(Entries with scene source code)
========
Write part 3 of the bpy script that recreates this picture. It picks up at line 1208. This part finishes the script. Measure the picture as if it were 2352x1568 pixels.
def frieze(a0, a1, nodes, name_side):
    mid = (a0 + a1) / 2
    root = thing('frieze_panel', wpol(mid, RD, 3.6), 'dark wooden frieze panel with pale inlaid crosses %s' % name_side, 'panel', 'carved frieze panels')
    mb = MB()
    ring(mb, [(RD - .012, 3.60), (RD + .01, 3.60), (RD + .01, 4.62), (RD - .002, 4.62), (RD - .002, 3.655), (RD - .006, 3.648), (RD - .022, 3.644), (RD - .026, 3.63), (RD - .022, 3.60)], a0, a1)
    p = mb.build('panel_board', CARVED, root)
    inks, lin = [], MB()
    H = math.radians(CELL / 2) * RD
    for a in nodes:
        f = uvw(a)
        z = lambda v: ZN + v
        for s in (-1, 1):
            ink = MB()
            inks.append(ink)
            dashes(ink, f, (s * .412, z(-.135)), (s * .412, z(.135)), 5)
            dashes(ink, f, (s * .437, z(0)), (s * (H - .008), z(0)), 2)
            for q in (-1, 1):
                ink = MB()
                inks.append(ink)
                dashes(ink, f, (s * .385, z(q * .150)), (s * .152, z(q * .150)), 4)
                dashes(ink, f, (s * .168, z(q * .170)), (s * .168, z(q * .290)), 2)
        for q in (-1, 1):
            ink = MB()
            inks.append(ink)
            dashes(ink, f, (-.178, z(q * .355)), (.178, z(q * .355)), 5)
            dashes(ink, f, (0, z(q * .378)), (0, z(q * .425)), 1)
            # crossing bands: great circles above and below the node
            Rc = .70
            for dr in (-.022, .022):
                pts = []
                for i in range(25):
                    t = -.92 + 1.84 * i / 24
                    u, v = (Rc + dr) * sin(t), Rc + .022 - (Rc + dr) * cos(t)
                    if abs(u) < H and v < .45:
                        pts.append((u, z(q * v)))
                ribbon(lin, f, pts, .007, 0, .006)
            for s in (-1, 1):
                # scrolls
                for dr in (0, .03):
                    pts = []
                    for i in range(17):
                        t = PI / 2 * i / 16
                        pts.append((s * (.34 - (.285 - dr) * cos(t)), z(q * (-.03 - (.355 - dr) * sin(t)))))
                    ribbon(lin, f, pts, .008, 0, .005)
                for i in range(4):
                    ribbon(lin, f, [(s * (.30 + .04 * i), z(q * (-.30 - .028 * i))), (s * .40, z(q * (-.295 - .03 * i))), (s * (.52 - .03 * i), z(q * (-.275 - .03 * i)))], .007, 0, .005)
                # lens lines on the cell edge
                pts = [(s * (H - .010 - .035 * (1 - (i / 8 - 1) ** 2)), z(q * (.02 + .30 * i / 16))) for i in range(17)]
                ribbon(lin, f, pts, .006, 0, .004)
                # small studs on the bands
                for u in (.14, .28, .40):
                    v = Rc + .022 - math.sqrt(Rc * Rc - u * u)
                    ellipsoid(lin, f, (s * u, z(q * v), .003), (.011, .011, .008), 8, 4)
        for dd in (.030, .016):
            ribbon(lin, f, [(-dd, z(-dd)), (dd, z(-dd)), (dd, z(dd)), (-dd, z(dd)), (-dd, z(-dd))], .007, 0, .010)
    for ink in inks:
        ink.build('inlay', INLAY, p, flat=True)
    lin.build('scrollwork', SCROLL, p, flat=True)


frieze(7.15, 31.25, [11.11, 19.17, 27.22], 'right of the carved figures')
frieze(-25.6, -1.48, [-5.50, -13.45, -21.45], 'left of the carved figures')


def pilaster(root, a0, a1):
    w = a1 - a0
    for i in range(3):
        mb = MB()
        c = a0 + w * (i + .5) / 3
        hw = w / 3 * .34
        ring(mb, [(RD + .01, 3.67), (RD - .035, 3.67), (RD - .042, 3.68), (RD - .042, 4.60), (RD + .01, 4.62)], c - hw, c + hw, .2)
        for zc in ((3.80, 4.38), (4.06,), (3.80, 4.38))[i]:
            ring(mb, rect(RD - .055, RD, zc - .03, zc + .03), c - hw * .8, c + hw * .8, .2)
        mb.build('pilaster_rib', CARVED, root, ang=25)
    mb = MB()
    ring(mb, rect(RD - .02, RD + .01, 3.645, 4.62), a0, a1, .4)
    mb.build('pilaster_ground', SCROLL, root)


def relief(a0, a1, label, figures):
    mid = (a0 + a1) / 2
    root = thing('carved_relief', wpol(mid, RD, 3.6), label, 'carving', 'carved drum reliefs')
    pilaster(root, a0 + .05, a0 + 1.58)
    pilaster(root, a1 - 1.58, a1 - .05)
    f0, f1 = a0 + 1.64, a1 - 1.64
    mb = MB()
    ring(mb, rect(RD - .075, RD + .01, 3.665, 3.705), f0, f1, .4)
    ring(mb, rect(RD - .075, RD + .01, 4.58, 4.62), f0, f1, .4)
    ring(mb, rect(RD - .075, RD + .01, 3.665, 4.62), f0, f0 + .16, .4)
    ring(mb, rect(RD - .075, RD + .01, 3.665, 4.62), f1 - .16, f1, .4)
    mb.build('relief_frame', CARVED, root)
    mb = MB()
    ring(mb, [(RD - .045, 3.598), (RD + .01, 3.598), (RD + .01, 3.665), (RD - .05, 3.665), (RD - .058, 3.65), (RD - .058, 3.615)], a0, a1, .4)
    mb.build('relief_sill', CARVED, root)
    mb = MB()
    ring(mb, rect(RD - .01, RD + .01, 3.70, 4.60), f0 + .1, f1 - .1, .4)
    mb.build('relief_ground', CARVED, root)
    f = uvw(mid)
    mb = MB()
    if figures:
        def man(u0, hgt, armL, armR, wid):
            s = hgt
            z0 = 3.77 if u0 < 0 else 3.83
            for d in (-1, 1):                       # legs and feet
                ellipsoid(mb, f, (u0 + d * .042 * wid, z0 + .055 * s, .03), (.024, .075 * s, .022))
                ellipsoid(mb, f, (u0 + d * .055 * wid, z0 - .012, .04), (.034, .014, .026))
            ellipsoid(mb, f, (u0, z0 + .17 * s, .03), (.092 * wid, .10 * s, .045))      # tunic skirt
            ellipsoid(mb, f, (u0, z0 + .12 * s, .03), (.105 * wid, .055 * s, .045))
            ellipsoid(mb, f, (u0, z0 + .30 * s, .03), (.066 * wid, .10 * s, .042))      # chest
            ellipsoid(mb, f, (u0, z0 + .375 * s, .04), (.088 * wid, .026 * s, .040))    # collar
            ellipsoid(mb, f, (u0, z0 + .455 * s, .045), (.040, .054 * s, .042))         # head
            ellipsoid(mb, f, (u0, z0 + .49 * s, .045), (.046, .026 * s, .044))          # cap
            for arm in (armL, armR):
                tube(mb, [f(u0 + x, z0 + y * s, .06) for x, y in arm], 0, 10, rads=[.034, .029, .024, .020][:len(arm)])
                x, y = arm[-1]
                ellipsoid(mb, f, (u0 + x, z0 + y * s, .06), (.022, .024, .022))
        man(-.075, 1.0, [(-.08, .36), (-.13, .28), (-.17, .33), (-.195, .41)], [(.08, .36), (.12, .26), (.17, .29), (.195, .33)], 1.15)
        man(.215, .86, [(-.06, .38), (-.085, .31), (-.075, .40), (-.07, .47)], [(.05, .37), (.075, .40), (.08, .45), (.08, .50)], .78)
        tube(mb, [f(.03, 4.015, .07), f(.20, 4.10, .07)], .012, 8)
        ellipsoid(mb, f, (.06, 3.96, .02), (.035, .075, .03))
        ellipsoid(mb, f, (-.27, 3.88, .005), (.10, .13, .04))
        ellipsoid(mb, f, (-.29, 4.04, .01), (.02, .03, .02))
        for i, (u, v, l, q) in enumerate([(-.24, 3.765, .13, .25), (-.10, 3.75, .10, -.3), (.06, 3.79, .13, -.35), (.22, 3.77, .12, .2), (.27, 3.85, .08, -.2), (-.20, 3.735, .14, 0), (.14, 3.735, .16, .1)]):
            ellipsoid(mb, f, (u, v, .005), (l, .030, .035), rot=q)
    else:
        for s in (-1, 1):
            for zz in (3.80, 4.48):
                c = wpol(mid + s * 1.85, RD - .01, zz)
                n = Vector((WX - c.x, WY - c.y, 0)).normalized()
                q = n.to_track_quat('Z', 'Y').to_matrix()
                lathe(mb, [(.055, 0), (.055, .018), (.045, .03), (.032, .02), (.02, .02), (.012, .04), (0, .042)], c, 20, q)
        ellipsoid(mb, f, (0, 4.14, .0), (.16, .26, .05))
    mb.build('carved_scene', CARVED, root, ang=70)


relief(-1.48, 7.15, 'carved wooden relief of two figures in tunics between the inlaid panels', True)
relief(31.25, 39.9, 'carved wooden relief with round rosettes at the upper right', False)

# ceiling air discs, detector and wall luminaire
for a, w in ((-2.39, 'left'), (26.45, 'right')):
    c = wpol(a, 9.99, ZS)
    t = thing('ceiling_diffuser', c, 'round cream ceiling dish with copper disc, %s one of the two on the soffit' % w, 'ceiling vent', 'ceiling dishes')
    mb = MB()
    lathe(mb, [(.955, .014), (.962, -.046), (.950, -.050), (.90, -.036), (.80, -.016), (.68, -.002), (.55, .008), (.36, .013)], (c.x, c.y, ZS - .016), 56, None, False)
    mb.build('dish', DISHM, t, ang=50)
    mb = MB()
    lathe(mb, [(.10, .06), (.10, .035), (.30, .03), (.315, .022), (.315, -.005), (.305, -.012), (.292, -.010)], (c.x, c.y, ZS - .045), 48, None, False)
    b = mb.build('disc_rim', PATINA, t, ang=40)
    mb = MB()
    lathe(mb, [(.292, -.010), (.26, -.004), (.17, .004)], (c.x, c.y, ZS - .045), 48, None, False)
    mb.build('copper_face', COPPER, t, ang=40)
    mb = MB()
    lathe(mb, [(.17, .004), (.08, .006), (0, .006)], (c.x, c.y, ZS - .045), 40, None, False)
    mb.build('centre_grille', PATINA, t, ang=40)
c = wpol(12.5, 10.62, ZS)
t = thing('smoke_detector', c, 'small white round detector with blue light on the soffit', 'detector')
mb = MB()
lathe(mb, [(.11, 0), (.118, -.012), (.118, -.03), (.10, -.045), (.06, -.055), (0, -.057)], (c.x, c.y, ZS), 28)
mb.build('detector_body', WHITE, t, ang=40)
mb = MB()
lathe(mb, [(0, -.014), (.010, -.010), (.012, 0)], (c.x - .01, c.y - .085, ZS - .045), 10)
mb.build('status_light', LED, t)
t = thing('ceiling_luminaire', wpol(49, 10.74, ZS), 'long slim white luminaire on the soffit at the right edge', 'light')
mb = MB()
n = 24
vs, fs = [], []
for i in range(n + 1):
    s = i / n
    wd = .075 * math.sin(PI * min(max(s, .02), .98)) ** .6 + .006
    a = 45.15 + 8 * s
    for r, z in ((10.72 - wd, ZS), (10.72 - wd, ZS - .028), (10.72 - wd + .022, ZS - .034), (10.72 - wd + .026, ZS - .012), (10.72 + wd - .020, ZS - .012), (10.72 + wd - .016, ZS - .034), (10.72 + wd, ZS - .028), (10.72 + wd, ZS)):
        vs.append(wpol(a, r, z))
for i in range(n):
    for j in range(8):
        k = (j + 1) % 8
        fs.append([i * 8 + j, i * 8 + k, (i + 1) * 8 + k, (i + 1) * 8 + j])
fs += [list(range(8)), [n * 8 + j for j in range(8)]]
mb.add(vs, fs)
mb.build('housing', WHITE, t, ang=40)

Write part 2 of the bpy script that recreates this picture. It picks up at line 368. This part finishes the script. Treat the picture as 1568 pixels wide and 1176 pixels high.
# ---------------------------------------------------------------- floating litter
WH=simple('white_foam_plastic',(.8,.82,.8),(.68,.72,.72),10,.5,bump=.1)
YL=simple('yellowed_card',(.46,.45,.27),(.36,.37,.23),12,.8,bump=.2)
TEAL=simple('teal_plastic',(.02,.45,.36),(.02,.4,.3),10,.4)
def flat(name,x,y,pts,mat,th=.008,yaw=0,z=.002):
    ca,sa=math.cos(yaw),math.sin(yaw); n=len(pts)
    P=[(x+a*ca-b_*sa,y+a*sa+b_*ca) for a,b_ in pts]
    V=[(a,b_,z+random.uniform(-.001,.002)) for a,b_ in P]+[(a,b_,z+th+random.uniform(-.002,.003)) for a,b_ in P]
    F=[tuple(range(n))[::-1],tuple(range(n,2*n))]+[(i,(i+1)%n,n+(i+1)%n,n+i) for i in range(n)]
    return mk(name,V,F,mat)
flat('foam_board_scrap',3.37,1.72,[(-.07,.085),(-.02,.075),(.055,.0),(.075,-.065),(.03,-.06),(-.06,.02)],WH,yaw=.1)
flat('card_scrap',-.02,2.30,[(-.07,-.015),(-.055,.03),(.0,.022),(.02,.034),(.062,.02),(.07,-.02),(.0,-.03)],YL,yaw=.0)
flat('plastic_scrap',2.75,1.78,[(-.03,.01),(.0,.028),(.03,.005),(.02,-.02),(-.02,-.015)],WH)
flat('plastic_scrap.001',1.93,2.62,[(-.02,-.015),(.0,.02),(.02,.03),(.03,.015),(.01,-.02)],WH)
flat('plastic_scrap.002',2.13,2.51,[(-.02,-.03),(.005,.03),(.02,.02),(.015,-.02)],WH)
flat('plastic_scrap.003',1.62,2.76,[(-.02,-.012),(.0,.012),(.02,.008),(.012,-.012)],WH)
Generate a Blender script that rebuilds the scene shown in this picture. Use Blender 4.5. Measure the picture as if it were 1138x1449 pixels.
========
Goal: List the lines that contain the word "script".

Written answer:
Write part 3 of the bpy script that recreates this picture. It picks up at line 1208. This part finishes the script. Measure the picture as if it were 2352x1568 pixels.
Write part 2 of the bpy script that recreates this picture. It picks up at line 368. This part finishes the script. Treat the picture as 1568 pixels wide and 1176 pixels high.
Generate a Blender script that rebuilds the scene shown in this picture. Use Blender 4.5. Measure the picture as if it were 1138x1449 pixels.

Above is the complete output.